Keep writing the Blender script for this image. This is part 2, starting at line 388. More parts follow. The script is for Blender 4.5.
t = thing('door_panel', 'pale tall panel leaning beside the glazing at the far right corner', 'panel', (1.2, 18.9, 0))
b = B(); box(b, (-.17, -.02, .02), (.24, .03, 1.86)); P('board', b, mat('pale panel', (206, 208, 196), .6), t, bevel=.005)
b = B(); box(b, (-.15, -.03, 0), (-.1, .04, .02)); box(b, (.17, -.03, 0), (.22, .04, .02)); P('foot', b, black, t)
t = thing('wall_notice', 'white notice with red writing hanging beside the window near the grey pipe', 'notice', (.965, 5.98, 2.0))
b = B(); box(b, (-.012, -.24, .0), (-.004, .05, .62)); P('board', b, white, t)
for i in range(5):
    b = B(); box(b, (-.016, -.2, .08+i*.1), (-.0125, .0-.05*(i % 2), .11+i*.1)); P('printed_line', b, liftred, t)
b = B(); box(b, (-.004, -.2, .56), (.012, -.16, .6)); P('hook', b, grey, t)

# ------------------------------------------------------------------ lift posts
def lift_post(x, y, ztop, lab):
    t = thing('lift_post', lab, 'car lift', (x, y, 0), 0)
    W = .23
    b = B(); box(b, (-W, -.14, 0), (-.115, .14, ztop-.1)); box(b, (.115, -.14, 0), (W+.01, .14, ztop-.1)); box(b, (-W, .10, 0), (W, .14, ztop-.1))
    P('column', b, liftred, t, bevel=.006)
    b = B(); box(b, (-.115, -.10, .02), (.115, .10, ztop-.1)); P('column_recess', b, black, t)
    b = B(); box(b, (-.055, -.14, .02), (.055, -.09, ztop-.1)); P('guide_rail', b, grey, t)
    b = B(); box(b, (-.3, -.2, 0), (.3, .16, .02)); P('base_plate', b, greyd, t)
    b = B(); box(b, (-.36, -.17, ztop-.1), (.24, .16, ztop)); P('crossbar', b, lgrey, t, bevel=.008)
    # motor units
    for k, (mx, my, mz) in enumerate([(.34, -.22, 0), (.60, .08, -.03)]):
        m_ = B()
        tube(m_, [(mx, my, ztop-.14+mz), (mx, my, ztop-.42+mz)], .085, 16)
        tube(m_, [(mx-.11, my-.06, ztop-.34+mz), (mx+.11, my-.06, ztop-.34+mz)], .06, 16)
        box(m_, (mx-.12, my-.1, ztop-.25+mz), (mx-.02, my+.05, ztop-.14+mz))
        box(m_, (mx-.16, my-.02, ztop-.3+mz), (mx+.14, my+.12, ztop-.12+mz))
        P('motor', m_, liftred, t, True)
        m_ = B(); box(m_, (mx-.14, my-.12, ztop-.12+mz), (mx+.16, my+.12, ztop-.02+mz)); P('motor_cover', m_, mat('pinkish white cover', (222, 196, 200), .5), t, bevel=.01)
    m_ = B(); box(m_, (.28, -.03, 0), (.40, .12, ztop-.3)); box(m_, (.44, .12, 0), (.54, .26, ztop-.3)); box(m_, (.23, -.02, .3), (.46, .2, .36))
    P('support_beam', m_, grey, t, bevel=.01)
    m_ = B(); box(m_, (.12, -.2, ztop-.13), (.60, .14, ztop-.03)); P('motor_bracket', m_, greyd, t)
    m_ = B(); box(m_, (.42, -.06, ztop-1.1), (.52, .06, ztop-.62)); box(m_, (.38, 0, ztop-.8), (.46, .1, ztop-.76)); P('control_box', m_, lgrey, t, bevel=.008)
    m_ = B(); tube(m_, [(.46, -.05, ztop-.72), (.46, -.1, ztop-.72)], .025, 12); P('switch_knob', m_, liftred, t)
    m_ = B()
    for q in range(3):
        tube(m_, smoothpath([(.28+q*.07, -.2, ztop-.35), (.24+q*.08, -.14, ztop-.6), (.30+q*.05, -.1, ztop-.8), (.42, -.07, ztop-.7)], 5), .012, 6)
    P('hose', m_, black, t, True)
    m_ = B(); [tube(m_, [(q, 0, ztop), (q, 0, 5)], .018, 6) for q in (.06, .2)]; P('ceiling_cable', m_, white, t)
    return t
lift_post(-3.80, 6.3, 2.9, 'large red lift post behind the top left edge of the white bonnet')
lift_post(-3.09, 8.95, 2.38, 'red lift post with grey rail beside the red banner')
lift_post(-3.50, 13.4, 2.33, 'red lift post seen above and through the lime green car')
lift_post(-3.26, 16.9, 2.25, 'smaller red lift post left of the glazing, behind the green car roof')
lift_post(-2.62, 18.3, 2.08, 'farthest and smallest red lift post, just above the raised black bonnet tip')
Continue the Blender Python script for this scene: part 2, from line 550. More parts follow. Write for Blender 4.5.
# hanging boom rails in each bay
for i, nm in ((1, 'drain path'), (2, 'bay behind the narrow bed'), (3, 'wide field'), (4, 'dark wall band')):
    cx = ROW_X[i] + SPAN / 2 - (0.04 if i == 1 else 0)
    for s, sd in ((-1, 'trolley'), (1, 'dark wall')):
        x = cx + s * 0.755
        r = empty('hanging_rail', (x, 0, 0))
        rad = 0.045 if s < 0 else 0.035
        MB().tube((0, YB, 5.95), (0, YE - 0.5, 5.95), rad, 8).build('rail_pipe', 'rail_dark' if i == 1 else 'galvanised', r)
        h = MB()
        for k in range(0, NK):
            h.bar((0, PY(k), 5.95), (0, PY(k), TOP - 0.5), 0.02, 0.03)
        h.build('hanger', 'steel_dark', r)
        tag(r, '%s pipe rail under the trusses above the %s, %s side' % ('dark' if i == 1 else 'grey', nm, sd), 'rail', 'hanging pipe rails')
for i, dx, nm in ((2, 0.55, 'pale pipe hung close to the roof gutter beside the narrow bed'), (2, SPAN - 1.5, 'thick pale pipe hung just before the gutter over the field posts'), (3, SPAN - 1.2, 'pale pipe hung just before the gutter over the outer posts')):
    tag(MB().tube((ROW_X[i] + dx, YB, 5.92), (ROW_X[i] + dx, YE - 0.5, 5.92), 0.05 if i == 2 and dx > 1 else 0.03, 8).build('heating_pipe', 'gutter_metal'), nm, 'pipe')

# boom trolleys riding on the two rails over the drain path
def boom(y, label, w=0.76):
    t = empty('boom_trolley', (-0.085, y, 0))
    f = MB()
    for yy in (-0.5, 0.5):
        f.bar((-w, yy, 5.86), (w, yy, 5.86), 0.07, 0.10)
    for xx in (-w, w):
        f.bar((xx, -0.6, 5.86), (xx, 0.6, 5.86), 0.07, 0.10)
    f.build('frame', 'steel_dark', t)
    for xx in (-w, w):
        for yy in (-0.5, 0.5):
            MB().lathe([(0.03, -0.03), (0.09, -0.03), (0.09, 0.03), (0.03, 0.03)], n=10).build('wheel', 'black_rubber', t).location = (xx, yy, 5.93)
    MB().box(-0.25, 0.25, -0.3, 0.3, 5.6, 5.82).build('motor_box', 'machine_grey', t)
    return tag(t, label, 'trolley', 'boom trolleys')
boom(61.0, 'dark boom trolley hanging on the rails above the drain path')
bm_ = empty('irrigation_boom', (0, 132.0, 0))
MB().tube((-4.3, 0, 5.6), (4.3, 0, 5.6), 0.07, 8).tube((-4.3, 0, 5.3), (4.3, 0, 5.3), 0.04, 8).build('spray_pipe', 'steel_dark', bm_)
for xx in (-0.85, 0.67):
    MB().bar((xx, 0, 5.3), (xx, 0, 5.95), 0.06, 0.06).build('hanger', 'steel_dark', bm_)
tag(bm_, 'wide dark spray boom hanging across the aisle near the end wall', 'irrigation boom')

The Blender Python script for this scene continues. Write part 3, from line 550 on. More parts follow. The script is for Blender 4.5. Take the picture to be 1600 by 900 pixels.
......
-- Task instructions --
Copy each line of the listing that holds the word "writing".

-- Exercise answer --
Keep writing the Blender script for this image. This is part 2, starting at line 388. More parts follow. The script is for Blender 4.5.
t = thing('wall_notice', 'white notice with red writing hanging beside the window near the grey pipe', 'notice', (.965, 5.98, 2.0))